A questo punto si è capito che il viaggio nei quartetti di Šostakóvič è ancor più vario, interessante e pieno di scoperte di quel che si pensasse, come conferma l’ultimo brano in programma, il Quartetto n. 3, composto per essere eseguito dal leggendario Quartetto Beethoven nell’anniversario della nascita di Beethoven e forse per questo motivo accostato da qualche commentatore a Beethoven. Quest’accostamento può portare fuori strada, perché le differenze sono ovviamente enormi, eppure l’astrattezza della musica pura unita alla profondità del sentimento può effettivamente far pensare agli ultimi quartetti di Beethoven. Ma nel primo movimento è solamente e interamente di Šostakóvič l’allegria sfrontata e allo stesso tempo acidula al ritmo di una marcetta un po’ grottesca. Un po’ enigmatico (ma non nel senso di incomprensibile e astruso) l’umore dell’affascinante secondo movimento. Nel terzo riaffiora un ritmo di marcia, ma questa volta è una marcia militaresca, che ricorda il celeberrimo quarto movimento della Sinfonia n. 7 ma questa volta Šostakóvič è più sintetico, ma non meno coinvolgente. L’Adagio è una delle più alte espressioni di quei pensieri funerei che ritornano in alcune delle più importanti composizioni di Šostakóvič. Molto ampio lo spettro espressivo del quinto movimento, che nel suo articolato percorso rievoca e mette a contatto anche la vivace marcetta del primo movimento e il cupo lutto del quarto, ma il culmine è la conclusione, con la triste meditazione - quasi un pianto - del primo violino sul lungo accordo perfetto tenuto dagli altri tre.

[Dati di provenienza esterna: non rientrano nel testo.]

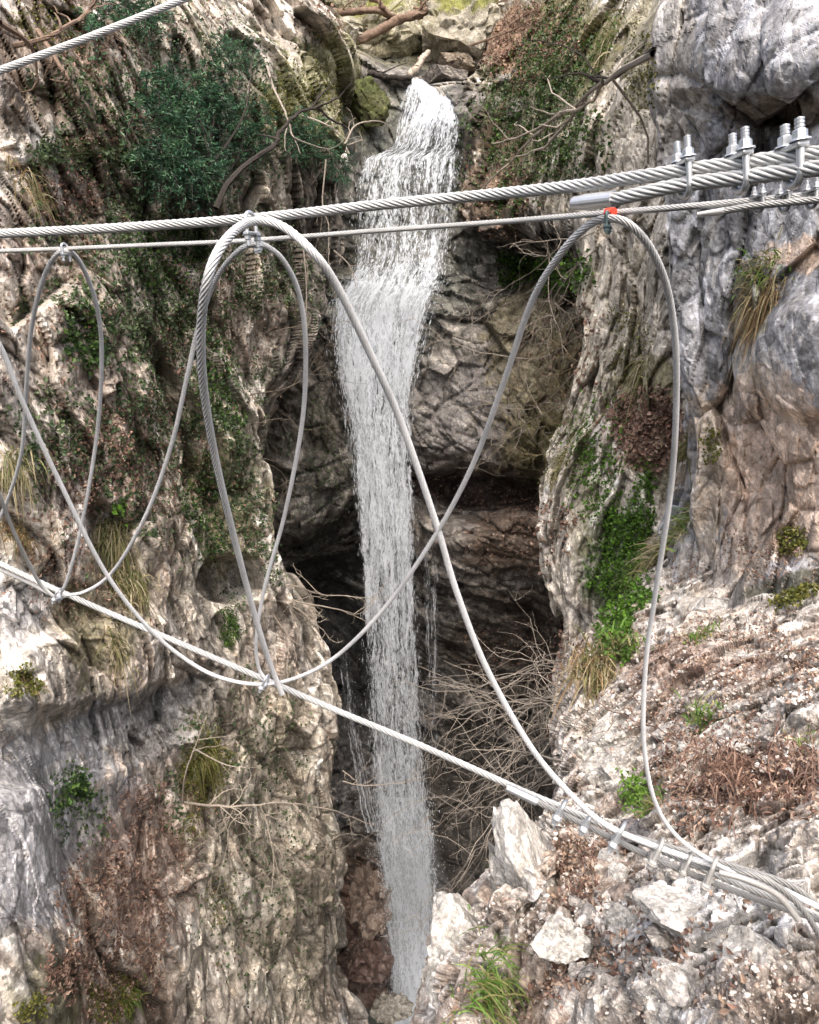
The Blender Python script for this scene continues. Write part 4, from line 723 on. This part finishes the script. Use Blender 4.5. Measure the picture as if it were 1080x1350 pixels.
tuft('long dry grass drooping above the thicket', 775, 950, 380, .6, GD, 8, .2, 1.5, .7, lean=(-.5, -.2, 0))
tuft('mixed green and straw grass at the foot of the ivy', 822, 868, 300, .5, GG+GD, 9, .22, 1.0, .5)
tuft('big brown grass beard hanging on the grey cliff', 1008, 395, 620, .42, GB+GD[:1], 10, .16, 2.2, .6, wdt=.006)
tuft('short green grass growing on top of the brown beard', 1000, 365, 260, .3, GD[:3]+GG[:1], 11, .18, 1.0, .4, wdt=.006)
tuft('straw coloured grass spreading left from the litter ledge', 880, 720, 320, .8, GD, 12, .3, 1.4, .5, lean=(-.9, -.1, 0))
tuft('pale green dry grass at the base of the grey cliff', 905, 690, 220, .5, GD+GG[:2], 13, .25, 1.0, .5, lean=(-.3, 0, 0))
tuft('olive grass hanging down beside the thin loop on the left cliff', 150, 700, 320, .55, GD, 14, .16, 2.3, .4)
tuft('olive grass beard further down the left cliff above the cable crossing', 170, 770, 300, .55, GD, 15, .2, 2.3, .4)
tuft('dry grass at the far left edge between the hanging cables', 15, 610, 220, .4, GD, 16, .15, 2.0, .5)
tuft('reddish dry grass on the ledge at the left edge below the cable', 20, 700, 200, .35, GB+GD[2:3], 17, .15, 1.8, .5)
tuft('olive moss grass beard on the lower left cliff above the level branch', 268, 990, 420, .5, [(.17, .17, .05), (.24, .21, .09), (.12, .13, .04)], 18, .2, 2.4, .4)
tuft('brown grass cushion above the grey blue hollow', 32, 893, 260, .22, GB+GD[2:3], 19, .13, 2.0, .5)
tuft('green grass cushion low on the left cliff at the bottom edge', 165, 1320, 260, .28, [(.12, .19, .04), (.2, .22, .07)], 20, .16, 1.6, .4)
tuft('dry grass below the crossing of the foot cables', 158, 850, 240, .5, GD, 21, .2, 2.3, .4)
tuft('tan grass on the upper left ledge beside the cliff edge', 40, 240, 220, .5, GD+GB, 22, .3, 1.9, .5)
tuft('straw grass on the cream buttress above the ivy', 740, 610, 260, .5, GD, 23, .3, 1.6, .5, wdt=.011)
tuft('olive grass in the groove left of the grey cliff', 905, 590, 160, .35, GD[1:3], 24, .14, 1.8, .4)
tuft('olive grass hanging from the cream rock below the red tape', 845, 500, 260, .6, GD, 25, .25, 2.2, .4, wdt=.011)
tuft('small dry tuft in the pinkish rock at right', 955, 570, 90, .25, GB, 26, .07, 1.8, .4)
tuft('dry grass fringe on the right bank above the cream rock', 800, 60, 300, .7, GD+GG[:1], 27, .5, 1.8, .5, wdt=.014)
tuft('dead brown fern heap on the near slope', 990, 1030, 520, .3, [(.23, .14, .105), (.30, .2, .15), (.16, .095, .07)], 28, .22, 1.5, .4, wdt=.004, name='dead_fern_heap', cat='dead ferns')
tuft('second mound of dead brown fern at the right edge of the slope', 1055, 1030, 300, .26, [(.23, .15, .115), (.31, .22, .17), (.16, .10, .08)], 29, .16, 1.5, .4, wdt=.0035, name='dead_fern_heap', cat='dead ferns')

# ------------------------------------------------------------------ waterfall
def sheet(name, parent, rows, seed, mat, nx=34, dy=3.2, bulge=.18, yoff=0., grow_=0., dens=None, o0=None):
    """rows: (py, left, right, Y, opacity)"""
    r = np.array(rows, float); py = np.arange(r[0, 0], r[-1, 0], dy); f = lambda k: np.interp(py, r[:, 0], r[:, k])
    u = np.linspace(0, 1, nx); xl, xr = f(1)-grow_, f(2)+grow_; w0 = .5*fbm(np.stack([py*.02, py*0, py*0+seed], -1), 1., 2)
    X = xl[:, None]+(xr-xl)[:, None]*u; Yv = f(3)[:, None]-bulge*np.sin(math.pi*u)[None]*1.+yoff; PY = np.repeat(py[:, None], nx, 1)
    X = X+(2.5*fbm(np.stack([PY.ravel()*.05, X.ravel()*.02, X.ravel()*0+seed], -1), 1., 2)).reshape(X.shape)
    P = W(X, PY, Yv); q = P.reshape(-1, 3)*np.array((3.2, 1, .6))
    P[..., 1] += .11*fbm(q.astype(np.float32), .8, 4, seed).reshape(X.shape)
    ln = np.concatenate([[0], np.cumsum(np.linalg.norm(np.diff(P[:, nx//2], axis=0), axis=1))]); wd = np.linalg.norm(P[:, -1]-P[:, 0], axis=1)
    ii = np.arange(X.size).reshape(X.shape); F = np.stack([ii[:-1, :-1], ii[:-1, 1:], ii[1:, 1:], ii[1:, :-1]], -1).reshape(-1, 4)
    e = np.minimum(u, 1-u)*2; ed = sstep(e, 0, .28)[None]*.34-.34; op = (f(4)[:, None]+ed).ravel()
    me = mesh_from(name, P.reshape(-1, 3)-o0, F, mat, np.repeat(op[:, None], 3, 1), True)
    uvl = me.uv_layers.new(name='UVMap'); U = np.stack([((u-.5)[None]*wd[:, None]*.6+(u-.5)[None]*1.2+seed).ravel(), (np.repeat(ln[:, None], nx, 1)+seed*7).ravel()], -1)
    uvl.data.foreach_set('uv', U[F.ravel()].astype(np.float32).ravel())
    return link(name, me, parent)
fall = empty('waterfall', W(548, 1335, 17.4)); tag(fall, 'tall white waterfall dropping down the dark gorge between the cliffs', 'waterfall'); FO = np.array(fall.location)
M_W1 = mat_water('falling_water', .99, 1.17, 14., .9); M_W2 = mat_water('thin_water', .98, 1.16, 14., .8)
TOPR = [(104, 541, 558, 21.0, .6), (112, 540, 566, 20.8, .66), (122, 546, 600, 20.5, .66), (134, 550, 607, 20.2, .64), (160, 534, 608, 19.7, .58), (196, 508, 611, 19.5, .48), (208, 472, 613, 19.4, .53), (240, 460, 614, 19.2, .48), (300, 458, 609, 18.9, .44), (345, 458, 596, 18.6, .49), (365, 452, 590, 18.45, .46), (384, 455, 575, 18.3, .15)]
MAIN = [(336, 480, 580, 18.5, .10), (352, 462, 592, 18.4, .42), (374, 447, 588, 18.25, .57), (400, 429, 578, 18.1, .60), (440, 431, 566, 18., .61), (500, 439, 552, 17.95, .60), (560, 451, 548, 17.9, .58), (640, 463, 549, 17.85, .60), (740, 472, 552, 17.8, .59), (850, 478, 556, 17.7, .53), (960, 482, 562, 17.6, .52), (1050, 485, 571, 17.5, .57), (1120, 492, 579, 17.45, .62), (1220, 506, 580, 17.4, .60), (1290, 512, 582, 17.35, .64), (1352, 510, 592, 17.3, .80)]
for k in range(2): sheet('upper_cascade', fall, TOPR, 3+k*5, M_W1, yoff=-.10*k, bulge=.12, nx=44, o0=FO)
for k in range(2): sheet('main_fall', fall, [(a, b+k*2, c-k*2, d, e-(k == 2)*.03) for a, b, c, d, e in MAIN], 31+k*5, M_W1, yoff=.14*k, grow_=-2*k, o0=FO)
sheet('side_trickle', fall, [(112, 536, 560, 20.6, .55), (135, 524, 562, 20.1, .50), (170, 520, 548, 19.8, .46), (200, 512, 540, 19.6, .44)], 51, M_W2, nx=14, bulge=.05, o0=FO)
sheet('side_trickle', fall, [(720, 556, 578, 18.9, .42), (800, 558, 580, 18.8, .46), (900, 560, 580, 18.6, .42), (1000, 562, 578, 18.5, .38)], 53, M_W2, nx=10, bulge=.03, o0=FO)
sheet('side_trickle', fall, [(860, 444, 462, 19.5, .40), (940, 452, 474, 19., .44), (1040, 466, 492, 18.6, .48), (1100, 480, 508, 18.2, .50)], 55, M_W2, nx=12, bulge=.03, o0=FO)
mb = MB()
def streaks(rows, cnt, l0, l1, r0, r1, sp=.16, yj=.3):
    r = np.array(rows, float); w8 = np.interp(np.arange(r[0, 0], r[-1, 0]), r[:, 0], (r[:, 2]-r[:, 1])*(r[:, 4]-.2)); py = np.arange(r[0, 0], r[-1, 0])[np.searchsorted(np.cumsum(w8)/w8.sum(), RNG.rand(cnt)).clip(0, len(w8)-1)]+RNG.rand(cnt)
    xl, xr, Y = (np.interp(py, r[:, 0], r[:, k]) for k in (1, 2, 3)); u = RNG.beta(1.5, 1.5, cnt)+RNG.normal(size=cnt)*sp*.5*(RNG.rand(cnt) < .4)
    # threads: crowd the streaks into bunches
    bn = np.sin(u*37+np.sin(py*.013+u*5)*2); u = u+bn*.010
    P = W(xl+(xr-xl)*u, py, Y-.28+RNG.normal(size=cnt)*yj*.5); L = RNG.uniform(l0, l1, cnt)*RNG.rand(cnt)**.6; R_ = RNG.uniform(r0, r1, cnt)
    e = 4.; P2 = W((np.interp(py+e, r[:, 0], r[:, 1])+(np.interp(py+e, r[:, 0], r[:, 2])-np.interp(py+e, r[:, 0], r[:, 1]))*u), py+e, np.interp(py+e, r[:, 0], r[:, 3])-.28); P1 = W(xl+(xr-xl)*u, py, Y-.28)
    d = P2-P1; d /= np.linalg.norm(d, axis=1)[:, None]; d += RNG.normal(size=d.shape)*.05; a = np.cross(d, (0, 1., 0)); a /= np.linalg.norm(a, axis=1)[:, None]; b = np.cross(d, a)
    V = np.stack([P-d*L[:, None]*.5, P+a*R_[:, None], P+b*R_[:, None], P-a*R_[:, None], P-b*R_[:, None], P+d*L[:, None]*.5], 1)
    f = np.array([[0, 1, 2], [0, 2, 3], [0, 3, 4], [0, 4, 1], [5, 2, 1], [5, 3, 2], [5, 4, 3], [5, 1, 4]])
    mb.add(V.reshape(-1, 3), (f[None]+(np.arange(cnt)*6)[:, None, None]).reshape(-1, 3))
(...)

Dopo questa prima puntata non si vorranno certo perdere le successive e dispiace un po’ dover aspettare fino a maggio per la seconda. Il merito non è solo di Šostakóvič ma anche del Quartetto Prometeo, che si è calato perfettamente nel mondo sonoro ed espressivo del compositore russo, rivelando quanto sia profondo e articolato e come trovare il giusto equilibrio tra i diversi e contraddittori aspetti sia complesso e delicato. Il Prometeo è così confermato come uno dei migliori quartetti italiani, e non soltanto italiani, nel campo della musica moderna e contemporanea.